I’ve also spotted them pecking around farmyards on a few occasions, looking a little haughty and slightly out-of-place with their blue faces and wonderful op-art speckled plumage. Last week my friends from Porcus persuaded me to leave their farm with a selection of wonderful guinea fowl eggs (these are the same people who sated my quest to enjoy turkey eggs last year too)
So I came home with six speckly guinea fowl eggs, undecided on how best to use them. I’d been warned they had thick shells, which could prove a bit of a challenge to break through, but I had an extra pair of hands in the form of our mum who was visiting. A quick search on the web threw up very few recipes specifically for guinea fowl eggs, but a friend suggested making a niçoise salad. This proved to be an inspired recommendation, as the diminutive hard-boiled eggs (sized somewhat between a quail and a bantam egg) looked gorgeous nestled against the other ingredients. Not that we needed an excuse to enjoy a classic summer salad (even when the sun is somewhat lacking) which manages to combine some of our favourite family ingredients.

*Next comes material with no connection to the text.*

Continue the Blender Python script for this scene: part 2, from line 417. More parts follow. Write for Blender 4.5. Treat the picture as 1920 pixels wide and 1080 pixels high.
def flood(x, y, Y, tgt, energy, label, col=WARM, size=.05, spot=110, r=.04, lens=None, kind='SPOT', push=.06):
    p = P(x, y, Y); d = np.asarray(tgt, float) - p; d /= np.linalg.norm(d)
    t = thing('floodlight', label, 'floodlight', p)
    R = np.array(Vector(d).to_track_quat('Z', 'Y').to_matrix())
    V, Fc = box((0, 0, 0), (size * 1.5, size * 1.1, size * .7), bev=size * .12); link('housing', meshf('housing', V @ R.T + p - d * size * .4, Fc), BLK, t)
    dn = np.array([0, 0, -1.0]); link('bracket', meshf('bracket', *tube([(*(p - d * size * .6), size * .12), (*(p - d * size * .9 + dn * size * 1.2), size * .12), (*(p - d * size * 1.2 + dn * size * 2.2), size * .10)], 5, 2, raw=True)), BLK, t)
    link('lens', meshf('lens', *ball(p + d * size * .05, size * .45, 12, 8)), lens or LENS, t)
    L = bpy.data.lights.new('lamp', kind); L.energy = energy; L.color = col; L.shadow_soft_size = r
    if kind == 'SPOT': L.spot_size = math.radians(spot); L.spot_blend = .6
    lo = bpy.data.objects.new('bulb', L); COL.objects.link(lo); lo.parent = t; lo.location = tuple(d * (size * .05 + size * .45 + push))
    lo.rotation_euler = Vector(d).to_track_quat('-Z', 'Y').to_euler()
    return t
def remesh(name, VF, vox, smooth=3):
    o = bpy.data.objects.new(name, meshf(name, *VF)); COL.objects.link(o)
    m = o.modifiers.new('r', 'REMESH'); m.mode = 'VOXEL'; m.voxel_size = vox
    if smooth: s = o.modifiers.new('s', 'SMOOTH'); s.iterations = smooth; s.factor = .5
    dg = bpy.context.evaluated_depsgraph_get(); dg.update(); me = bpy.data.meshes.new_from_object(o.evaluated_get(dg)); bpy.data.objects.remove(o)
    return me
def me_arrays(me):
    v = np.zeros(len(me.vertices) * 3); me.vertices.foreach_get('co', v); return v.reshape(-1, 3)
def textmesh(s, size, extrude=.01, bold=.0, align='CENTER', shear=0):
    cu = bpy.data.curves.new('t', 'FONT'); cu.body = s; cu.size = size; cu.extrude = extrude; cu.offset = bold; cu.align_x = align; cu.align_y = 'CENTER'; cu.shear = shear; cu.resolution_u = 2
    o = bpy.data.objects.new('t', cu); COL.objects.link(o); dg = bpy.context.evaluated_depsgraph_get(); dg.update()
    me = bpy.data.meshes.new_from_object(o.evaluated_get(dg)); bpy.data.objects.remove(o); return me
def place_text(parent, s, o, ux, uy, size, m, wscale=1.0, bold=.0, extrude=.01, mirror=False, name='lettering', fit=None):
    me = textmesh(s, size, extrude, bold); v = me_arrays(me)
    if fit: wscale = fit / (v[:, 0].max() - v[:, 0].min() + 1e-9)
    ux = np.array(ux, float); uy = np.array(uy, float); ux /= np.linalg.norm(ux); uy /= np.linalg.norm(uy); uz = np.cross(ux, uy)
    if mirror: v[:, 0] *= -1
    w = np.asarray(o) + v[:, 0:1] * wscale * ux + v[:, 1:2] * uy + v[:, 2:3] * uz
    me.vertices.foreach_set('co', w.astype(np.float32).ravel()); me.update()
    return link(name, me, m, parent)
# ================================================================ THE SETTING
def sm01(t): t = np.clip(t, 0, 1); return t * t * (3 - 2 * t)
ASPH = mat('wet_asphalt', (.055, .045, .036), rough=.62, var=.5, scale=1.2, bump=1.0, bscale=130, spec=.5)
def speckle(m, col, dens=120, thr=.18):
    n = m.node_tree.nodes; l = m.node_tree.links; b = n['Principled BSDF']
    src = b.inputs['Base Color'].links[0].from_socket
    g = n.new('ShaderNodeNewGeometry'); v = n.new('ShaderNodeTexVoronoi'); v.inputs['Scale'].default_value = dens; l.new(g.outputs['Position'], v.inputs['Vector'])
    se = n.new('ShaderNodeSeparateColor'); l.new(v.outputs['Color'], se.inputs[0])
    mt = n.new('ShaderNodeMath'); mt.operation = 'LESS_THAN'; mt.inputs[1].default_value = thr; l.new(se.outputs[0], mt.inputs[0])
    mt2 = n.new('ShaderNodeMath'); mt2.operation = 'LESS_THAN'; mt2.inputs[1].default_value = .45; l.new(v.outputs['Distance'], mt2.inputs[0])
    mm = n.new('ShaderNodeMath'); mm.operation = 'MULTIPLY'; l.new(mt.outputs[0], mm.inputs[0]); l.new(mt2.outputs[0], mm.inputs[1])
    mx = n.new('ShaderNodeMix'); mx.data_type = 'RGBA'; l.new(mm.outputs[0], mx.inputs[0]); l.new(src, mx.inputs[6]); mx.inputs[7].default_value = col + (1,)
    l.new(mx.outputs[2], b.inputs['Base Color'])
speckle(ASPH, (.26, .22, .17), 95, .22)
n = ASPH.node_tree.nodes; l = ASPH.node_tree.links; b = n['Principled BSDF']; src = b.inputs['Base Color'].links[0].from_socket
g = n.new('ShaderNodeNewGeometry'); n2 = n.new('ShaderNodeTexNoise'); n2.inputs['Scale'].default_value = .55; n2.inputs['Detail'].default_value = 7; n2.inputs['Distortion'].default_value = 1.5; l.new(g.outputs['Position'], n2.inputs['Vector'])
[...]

In this case I followed an Antony Worrall Thompson recipe from the BBC website, deviating a little from some other versions, but ticked all the boxes in terms of fresh flavours. I started by marinating the tuna steaks for an hour or so in the vinaigrette mix while prepping the veg. These and the other ingredients filled a large salad bowl. Once the tuna was sufficiently soused it got seared on a very hot ridged griddle, then rested gently.
Meanwhile we boiled the guinea fowl eggs for six minutes, then cooled them off in cold water. They proved quite difficult to peel: the shell was indeed tough, and the inner membrane was equally resistant. Eventually we managed to de-shell and slice them, and were rewarded with sight of bright yellow yolks. They looked wonderfully pretty set against the rest of the salad. Once they were in place the tuna steaks were added, everything was drizzled with the vinaigrette, and we sat down to eat.
The whole thing looked and tasted wonderful: salty, smooth, crisp, sharp and rounded flavours contrasted just as you’d expect a salade niçoise to do. The eggs were creamy and more flavoured than hen’s eggs. The final verdict: great salad, and really tasty wee eggs. If you’re lucky enough to find guinea fowl eggs, don’t pass up on the opportunity to enjoy their delights. Cracking!